The loyalest fans in the world
Newcastle United held an open training sessions last week and 10,000 people turned up to watch. Which begs the question: watch what? The players weaving in and out of cones? Anyway, some people call this passion but I'm not so sure. I mean, really: get a fucking life. 10,000 grown men, taking the day off work, queueing for an hour, living through their team. "Again and again," a Newcastle fan wrote, "we prove that we are the loyalest fans in the world. 10,000 turned up today to watch the team TRAIN!" The loyalest fans in the world. Capital letters for train. This is the excitable prose style of an S Club Juniors fan.

Tuesday, August 01, 2006

Why we love Nick Cave
'I'm forever near a stereo saying "What the fuck is this garbage? And the answer is always the Red Hot Chili Peppers.'
I think I know how Mrs Mark Oaten feels
Mel Gibson's pathetic mea culpa over his anti-Semitic remarks actually made me puke. In fact, I can barely see what I'm typing because of all the vomit on my screen. "I'm not just asking for forgiveness," said Mel, in his achingly solemn statement."I would like to take it one step further, and meet with leaders in the Jewish community, with whom I can have a one-on-one discussion to discern the appropriate path for healing.
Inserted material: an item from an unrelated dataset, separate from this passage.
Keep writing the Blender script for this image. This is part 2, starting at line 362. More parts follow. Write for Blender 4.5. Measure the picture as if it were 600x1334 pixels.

I am in the process of understanding where those vicious words came from during that drunken display, and I am asking the Jewish community, whom I have personally offended, to help me on my journey through recovery."

The approprate path for healing. The process of understanding. Is there anyone in the world who believes a single word of this? I'll tell you where those vicious words came from. They came from your heart.
That's Mister Tony Blair to you
I realise I am pretty much the only person left in this country with any time for Tony Blair. What is it with me and Tone? I was telling the old ball and chain (hi, baby) about the spontaneous standing ovation he received in a hotel in San Francisco and my bottom lip actually started to go. I was a couple of shandies to the good (or bad), but even so, there's no excuse. Later, on the news, I saw him make a speech about the situation in the Middle East, pretty much the same speech he made before the war in Iraq, absolutely in his element as a politician, with a huge great bloody mess to sort out, and I fell for it all a second time. Fuck me, what a Statesman! Go Tony, go! Even his toe-curling banter with Arnold Schwarzenegger put a smile on my face. As you can imagine, I am dinner party gold: when Tony takes a pasting, I step in. And even I'm not convinced, anymore, by the words that come out of my mouth. I guess you're right: he's either an idiot or a liar. But undeterred, I plough on. Most people stop digging when the hole gets too deep. For me, it's a bigger spade.